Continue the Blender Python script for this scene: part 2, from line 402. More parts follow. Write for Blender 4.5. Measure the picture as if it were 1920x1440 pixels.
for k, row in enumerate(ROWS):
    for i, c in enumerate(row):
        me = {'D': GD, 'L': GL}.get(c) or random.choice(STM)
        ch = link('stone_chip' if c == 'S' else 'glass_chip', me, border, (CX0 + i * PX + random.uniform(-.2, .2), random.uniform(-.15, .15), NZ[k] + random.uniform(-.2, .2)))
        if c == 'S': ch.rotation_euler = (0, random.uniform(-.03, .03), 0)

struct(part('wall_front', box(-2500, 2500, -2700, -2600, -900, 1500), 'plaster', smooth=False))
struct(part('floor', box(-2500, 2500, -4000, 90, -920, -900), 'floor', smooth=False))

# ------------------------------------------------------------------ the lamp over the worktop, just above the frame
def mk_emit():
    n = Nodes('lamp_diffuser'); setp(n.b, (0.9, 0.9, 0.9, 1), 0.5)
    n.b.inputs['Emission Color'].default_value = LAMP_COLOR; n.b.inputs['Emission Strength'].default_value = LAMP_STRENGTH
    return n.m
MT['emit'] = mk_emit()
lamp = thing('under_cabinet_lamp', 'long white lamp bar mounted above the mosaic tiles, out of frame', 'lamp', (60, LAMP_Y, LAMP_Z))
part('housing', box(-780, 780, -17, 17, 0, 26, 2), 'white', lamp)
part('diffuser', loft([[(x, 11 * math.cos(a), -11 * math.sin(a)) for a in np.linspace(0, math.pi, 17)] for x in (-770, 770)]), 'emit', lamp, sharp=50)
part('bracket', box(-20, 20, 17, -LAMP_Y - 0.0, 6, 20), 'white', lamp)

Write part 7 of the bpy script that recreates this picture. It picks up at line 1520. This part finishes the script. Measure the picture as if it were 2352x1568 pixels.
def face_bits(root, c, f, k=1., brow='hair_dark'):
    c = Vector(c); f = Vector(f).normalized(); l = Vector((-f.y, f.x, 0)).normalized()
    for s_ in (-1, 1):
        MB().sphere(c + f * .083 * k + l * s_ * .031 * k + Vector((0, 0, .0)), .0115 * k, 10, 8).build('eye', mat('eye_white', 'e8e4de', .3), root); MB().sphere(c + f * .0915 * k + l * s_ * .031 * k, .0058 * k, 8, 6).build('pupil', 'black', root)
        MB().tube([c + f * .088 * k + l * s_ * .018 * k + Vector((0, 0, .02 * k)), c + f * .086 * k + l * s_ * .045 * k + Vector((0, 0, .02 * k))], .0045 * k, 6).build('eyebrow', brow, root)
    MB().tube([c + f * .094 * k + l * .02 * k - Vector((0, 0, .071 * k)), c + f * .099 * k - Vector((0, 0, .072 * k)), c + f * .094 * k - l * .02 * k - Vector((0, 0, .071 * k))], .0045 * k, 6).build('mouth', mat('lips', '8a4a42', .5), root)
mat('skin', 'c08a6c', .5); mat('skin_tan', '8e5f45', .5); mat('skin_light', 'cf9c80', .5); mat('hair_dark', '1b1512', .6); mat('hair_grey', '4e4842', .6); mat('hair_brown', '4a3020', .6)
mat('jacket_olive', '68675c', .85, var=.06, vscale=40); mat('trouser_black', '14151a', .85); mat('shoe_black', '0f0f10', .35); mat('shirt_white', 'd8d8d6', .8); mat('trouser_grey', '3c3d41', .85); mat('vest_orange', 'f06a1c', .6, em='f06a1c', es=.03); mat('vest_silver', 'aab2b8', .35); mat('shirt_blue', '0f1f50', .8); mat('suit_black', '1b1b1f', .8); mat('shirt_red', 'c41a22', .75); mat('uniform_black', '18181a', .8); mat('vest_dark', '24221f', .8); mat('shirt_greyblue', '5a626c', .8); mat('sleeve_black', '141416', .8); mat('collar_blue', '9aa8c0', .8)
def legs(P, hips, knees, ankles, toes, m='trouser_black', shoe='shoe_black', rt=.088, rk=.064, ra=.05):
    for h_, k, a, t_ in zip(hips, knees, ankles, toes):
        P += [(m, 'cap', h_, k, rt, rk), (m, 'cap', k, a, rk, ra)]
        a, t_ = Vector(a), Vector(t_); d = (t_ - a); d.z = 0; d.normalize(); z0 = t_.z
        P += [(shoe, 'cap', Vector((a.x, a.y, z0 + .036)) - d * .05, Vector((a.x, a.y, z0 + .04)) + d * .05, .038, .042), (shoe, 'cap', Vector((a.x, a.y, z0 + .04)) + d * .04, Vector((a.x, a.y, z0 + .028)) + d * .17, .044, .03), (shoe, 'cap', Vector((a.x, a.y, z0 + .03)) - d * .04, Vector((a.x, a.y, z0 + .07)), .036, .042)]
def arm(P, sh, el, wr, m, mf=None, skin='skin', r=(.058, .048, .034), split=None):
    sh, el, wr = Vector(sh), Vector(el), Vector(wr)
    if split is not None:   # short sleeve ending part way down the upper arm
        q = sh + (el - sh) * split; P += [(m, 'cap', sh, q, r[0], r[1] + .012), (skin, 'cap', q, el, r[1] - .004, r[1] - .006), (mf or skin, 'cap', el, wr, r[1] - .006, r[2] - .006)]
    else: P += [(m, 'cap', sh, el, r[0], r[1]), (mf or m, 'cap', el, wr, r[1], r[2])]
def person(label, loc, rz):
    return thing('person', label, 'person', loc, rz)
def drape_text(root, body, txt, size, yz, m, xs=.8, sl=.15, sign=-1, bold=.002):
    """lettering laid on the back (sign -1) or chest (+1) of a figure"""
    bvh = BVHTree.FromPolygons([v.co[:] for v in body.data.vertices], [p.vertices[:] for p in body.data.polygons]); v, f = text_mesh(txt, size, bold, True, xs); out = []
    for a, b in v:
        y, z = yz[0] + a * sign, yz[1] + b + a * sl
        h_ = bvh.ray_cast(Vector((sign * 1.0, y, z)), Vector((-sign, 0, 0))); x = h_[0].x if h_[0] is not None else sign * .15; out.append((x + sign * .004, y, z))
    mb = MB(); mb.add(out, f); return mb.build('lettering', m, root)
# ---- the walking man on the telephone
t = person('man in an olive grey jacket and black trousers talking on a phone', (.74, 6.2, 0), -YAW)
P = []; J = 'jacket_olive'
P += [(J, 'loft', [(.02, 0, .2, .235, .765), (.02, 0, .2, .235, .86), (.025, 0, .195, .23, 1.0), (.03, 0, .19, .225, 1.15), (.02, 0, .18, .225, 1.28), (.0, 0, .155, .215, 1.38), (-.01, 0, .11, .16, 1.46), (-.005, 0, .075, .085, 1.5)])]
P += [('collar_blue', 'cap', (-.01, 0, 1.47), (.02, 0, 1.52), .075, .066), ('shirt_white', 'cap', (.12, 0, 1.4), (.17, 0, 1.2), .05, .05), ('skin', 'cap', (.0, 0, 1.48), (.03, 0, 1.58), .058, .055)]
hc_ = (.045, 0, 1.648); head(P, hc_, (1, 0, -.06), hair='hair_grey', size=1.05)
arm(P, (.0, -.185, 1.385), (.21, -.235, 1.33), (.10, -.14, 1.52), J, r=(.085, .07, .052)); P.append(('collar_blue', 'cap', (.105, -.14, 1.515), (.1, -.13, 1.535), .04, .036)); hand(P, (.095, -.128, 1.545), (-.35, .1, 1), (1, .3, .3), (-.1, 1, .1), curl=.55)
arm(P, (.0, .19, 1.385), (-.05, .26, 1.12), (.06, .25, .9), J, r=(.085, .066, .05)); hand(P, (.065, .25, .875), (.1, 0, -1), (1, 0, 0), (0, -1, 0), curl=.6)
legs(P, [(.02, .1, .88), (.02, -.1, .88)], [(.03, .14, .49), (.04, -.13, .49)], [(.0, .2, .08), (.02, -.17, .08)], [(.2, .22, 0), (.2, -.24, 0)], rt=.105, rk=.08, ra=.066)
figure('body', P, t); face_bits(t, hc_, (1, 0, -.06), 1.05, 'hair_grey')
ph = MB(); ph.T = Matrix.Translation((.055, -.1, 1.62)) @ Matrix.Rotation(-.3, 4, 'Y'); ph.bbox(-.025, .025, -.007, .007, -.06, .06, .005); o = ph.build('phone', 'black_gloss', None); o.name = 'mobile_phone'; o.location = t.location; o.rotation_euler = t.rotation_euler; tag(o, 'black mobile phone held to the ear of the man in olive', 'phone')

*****

**What is asked**: Only the lines from the opening of the material through the line with "if c == 'S': ch.rotation_euler" should be echoed, exactly as written.

**Final answer**:
Continue the Blender Python script for this scene: part 2, from line 402. More parts follow. Write for Blender 4.5. Measure the picture as if it were 1920x1440 pixels.
for k, row in enumerate(ROWS):
    for i, c in enumerate(row):
        me = {'D': GD, 'L': GL}.get(c) or random.choice(STM)
        ch = link('stone_chip' if c == 'S' else 'glass_chip', me, border, (CX0 + i * PX + random.uniform(-.2, .2), random.uniform(-.15, .15), NZ[k] + random.uniform(-.2, .2)))
        if c == 'S': ch.rotation_euler = (0, random.uniform(-.03, .03), 0)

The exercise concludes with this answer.